Al poco tiempo, como película gringa en que se sabe lo que viene, me invitaron a Lima por unos días. Como era de esperarse empecé a recibir correos con recomendaciones, consejos, sitios infaltables y presagios de epifanías culinarias. Era la oportunidad perfecta para probar al mundo (en realidad a mis amigos profetas culinarios) que la cosa no era tan así. Que la comida peruana debía ser buena, pero nunca tanto como para escribirle odas y poemas. Que estaba bien, pero no era la gloria. Ya iban a ver, ya llegaría yo con mi objetiva y desprejuiciada visión.



Llegué a Lima (Que ya se sentía familiar por las horas de Chabuca que llevo en el cuerpo) y partí, sin dejar maletas en el hotel, a probar una muestra de lo prometido. Me senté por ahí y pedí con incredulidad. Llegó el primer plato y probé la primera cucharada de ese pulpo, Crujiente por fuera y tierno por dentro. Aliñado con un poquito de mar y otro tanto de montaña. Luego, con el paso de los días y más confianza, empezaron a llegar las siguientes delicias.
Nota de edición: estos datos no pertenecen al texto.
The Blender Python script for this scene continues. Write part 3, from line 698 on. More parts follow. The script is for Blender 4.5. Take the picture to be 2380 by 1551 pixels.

El Glorioso y clásico ceviche (propongo probar la leche de tigre aparte) , chanchito al cilindro, ají de gallina, rocoto relleno, lomo saltado, pachamanca, los gloriosos chifas repartidos por la ciudad y especialmente los del barrio Capón, donde algunos de los platos, como la sopa de pichón, son sólo para valientes, pero si uno se lanza, llega al cielo. Las papas a a la huancaína, la causa en todas sus variedades, los chupes y sancochados. Si sigo me muero de hambre ahora mismo.

Después de esos días en Perú me dije a mí mismo: ¡Maldición!… todos tenían razón, esta es la Ciudad del Dorado.